El amor entre los protagonistas no se vive como un cúmulo de momentos perfectos entrelazados por frases clichés, sino como pequeños momentos buenos y malos de la vida cotidiana que deciden compartir. La película todo el tiempo está mostrando eso: lo que sea que es el amor, es una construcción cotidiana que puede destruirse fácilmente. Con el tiempo, ambos comienzan a hacerse cuestionamientos sobre su relación, sobre la incapacidad de llevar una vida “normal” de pareja (a pesar de que en el universo de la película a nadie parece sorprenderle la relación afectiva entre personas y computadoras) que termina debilitando aquello que parecía indestructible. Los sentimientos fluctuantes entre ellos son hilados sutilmente por el soundtrack que Arcade Fire preparó para la película (después de verla, no dejen de buscarlo y escucharlo, porque es simplemente hermoso). La canción de la película, que estuvo nominada al Oscar, también es digna de revivir.

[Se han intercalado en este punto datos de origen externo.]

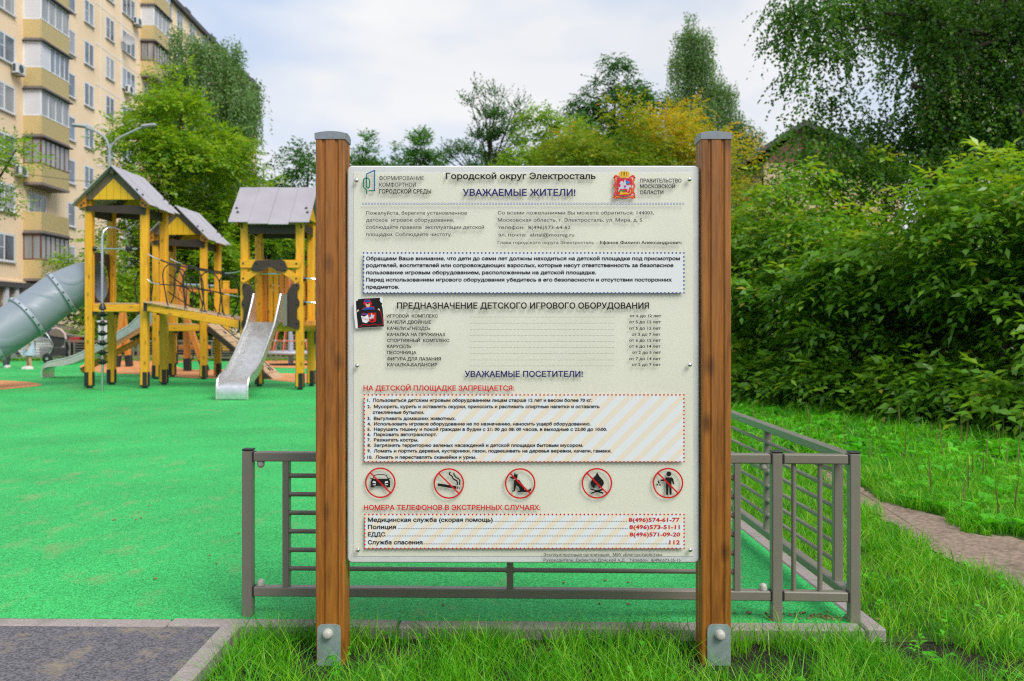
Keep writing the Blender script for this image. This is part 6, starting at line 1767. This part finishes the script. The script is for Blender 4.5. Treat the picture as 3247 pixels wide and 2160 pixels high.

Toda la película es, además, una reflexión sobre la sociedad actual y la forma en la que vivimos. Se observa claramente cómo los personajes están sumidos en la rutina y aislados entre sí pero, al mismo tiempo, cómo sienten que ya no les queda nada nuevo por vivir. Viven una realidad en la que la tecnología les permite experimentar hasta lo inimaginable, pero no tienen ambiciones por fuera de sus obligaciones cotidianas. Nada los impulsa a salir al mundo real. Lo que el film plantea es que, más allá del éxito o el fracaso de las relaciones interpersonales, será eso lo que nos sacará siempre del tedio del resto de la vida. La historia de Theodore y Samantha no es perfecta ni pretende serlo en ningún momento, pero transforma en ambos la perspectiva de la vida de una manera que nunca van a poder modificar. Y, simplemente por eso, vale la pena.

Sumado a eso, podría decirse que el largometraje refleja la idea del amor a través de Internet, desde la mirada de una sociedad en la que hace bastante que el tema dejó de ser un tabú. Esas relaciones siempre comienzan como la de Theodore y Samantha: la persona detrás de la pantalla es inaccesible y lejana pero, al mismo tiempo, juntos comparten toda la vida a través de mensajes, fotos y ese contacto permanente e indescriptible que se siente tan real como el cara a cara. La película, en vez de vislumbrar un futuro desolador y solitario, intenta plantear ese interrogante: ¿Cómo pueden Theodore y Samantha amarse sin conocerse? Y la respuesta que esboza en sus 126 minutos es, paradójicamente, otra pregunta: si ellos realmente fueron felices ¿vale la pena preguntárselo?